Angelo Fico studied art at numerous schools including that of the Haystack Mountain School of Craft Deer Isle, the Pilchuck School of Glass Seattle and the University of Illinois Correll Furnace Building Workshop; and did workshops under well-known artists like Lino Tagliapietra, a master glassblower from Italy and Dante Marioni.

Fico has been employed as a studio assistant at several galleries in the Illinois area, a wandering glassblower in Australia, a glassblower at Gilmor Glassworks in New York and is currently the owner and glassblower at Angelo’s Glassblowing.
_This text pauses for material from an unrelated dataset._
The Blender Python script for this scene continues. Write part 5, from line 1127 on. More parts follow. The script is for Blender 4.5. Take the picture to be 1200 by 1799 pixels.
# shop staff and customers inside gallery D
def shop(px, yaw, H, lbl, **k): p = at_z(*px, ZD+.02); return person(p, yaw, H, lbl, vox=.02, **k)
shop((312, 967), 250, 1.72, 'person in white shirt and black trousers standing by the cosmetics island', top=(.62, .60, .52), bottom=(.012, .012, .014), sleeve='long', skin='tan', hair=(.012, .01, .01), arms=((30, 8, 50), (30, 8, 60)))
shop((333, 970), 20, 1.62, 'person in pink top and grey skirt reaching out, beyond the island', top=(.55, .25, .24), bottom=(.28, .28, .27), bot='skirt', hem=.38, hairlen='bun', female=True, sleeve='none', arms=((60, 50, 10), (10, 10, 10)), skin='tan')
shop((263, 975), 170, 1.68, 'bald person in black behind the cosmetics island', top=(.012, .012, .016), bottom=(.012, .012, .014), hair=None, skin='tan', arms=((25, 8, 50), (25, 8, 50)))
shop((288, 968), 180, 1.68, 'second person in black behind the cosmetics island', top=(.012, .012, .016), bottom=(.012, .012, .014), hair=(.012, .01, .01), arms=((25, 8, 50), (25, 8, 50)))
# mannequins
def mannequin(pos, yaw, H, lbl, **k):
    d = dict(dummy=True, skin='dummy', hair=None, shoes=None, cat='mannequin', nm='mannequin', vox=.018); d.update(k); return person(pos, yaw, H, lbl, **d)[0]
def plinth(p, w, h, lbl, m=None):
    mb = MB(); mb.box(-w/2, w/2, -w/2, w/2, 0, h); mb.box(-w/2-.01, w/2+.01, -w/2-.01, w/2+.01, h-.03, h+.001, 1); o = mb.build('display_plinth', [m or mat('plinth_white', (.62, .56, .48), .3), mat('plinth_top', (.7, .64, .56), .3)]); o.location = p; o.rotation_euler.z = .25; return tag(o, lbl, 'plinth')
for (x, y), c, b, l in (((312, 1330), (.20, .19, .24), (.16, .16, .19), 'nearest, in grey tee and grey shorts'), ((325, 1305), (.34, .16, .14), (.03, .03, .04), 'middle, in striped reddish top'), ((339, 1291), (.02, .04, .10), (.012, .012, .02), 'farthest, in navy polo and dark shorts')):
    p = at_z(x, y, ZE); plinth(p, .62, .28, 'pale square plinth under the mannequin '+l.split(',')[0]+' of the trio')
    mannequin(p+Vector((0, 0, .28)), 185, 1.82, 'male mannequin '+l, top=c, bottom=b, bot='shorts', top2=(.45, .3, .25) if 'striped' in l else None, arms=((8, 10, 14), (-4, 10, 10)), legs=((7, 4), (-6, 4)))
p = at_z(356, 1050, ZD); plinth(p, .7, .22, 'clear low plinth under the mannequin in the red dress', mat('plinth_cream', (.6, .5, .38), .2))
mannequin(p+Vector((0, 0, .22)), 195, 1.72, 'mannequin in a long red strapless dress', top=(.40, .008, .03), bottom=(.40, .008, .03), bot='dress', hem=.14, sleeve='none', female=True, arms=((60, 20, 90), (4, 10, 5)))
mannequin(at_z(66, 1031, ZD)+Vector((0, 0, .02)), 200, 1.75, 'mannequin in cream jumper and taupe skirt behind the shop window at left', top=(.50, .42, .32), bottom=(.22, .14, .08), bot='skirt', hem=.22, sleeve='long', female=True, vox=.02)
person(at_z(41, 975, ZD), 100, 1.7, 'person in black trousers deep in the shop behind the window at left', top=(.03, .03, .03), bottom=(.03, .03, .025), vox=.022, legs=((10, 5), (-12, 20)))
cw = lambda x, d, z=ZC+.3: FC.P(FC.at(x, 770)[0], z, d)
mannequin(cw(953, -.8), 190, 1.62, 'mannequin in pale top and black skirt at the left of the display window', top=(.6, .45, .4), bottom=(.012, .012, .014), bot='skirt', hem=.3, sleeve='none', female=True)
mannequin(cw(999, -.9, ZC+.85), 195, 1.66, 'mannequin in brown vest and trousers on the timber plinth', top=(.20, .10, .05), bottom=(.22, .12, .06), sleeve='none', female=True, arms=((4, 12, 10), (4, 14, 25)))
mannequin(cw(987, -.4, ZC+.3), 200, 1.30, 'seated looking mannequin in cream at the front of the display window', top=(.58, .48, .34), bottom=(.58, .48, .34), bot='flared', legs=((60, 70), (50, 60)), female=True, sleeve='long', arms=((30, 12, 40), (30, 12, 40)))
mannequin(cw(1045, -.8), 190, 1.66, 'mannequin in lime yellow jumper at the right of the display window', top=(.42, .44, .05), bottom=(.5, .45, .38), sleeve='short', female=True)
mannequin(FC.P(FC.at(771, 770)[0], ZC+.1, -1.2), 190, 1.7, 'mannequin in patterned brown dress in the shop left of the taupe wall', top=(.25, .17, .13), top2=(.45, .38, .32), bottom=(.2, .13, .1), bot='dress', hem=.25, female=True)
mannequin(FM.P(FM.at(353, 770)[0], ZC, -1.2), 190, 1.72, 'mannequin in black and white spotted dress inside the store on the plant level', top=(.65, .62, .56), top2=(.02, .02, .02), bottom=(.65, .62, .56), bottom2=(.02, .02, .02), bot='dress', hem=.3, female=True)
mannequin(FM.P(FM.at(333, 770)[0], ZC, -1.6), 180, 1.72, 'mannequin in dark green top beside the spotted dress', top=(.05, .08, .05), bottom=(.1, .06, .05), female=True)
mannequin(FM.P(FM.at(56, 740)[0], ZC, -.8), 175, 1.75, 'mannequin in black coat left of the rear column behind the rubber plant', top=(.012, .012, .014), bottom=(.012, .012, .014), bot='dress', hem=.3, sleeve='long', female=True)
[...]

Fico’s current work involves patterns of color in glass. He strives for clean classic forms, consisting of a simple pattern of lines that becomes more complex as it spirals around the piece. The transparent colors blend to create depth and pattern as you look through the vessels.

Each stripe in a vase starts out as an individual glass rod called cane, which he makes by stretching out a ball of hot colored glass 20-feet, then chopping it into 5-inch sections. By laying out a pattern of 15-20 pieces of colored cane on a steel plate, the pattern is then heated until the cane fuses together into a sheet. Then, Fico picks up the pattern on a blowpipe and gradually shapes and blows out the vessel.

No molds are used in this process. As Fico’s work has evolved over the last 14-years, his passion for glass and the use of traditional Venetian techniques has allowed him to create a dynamic body of work.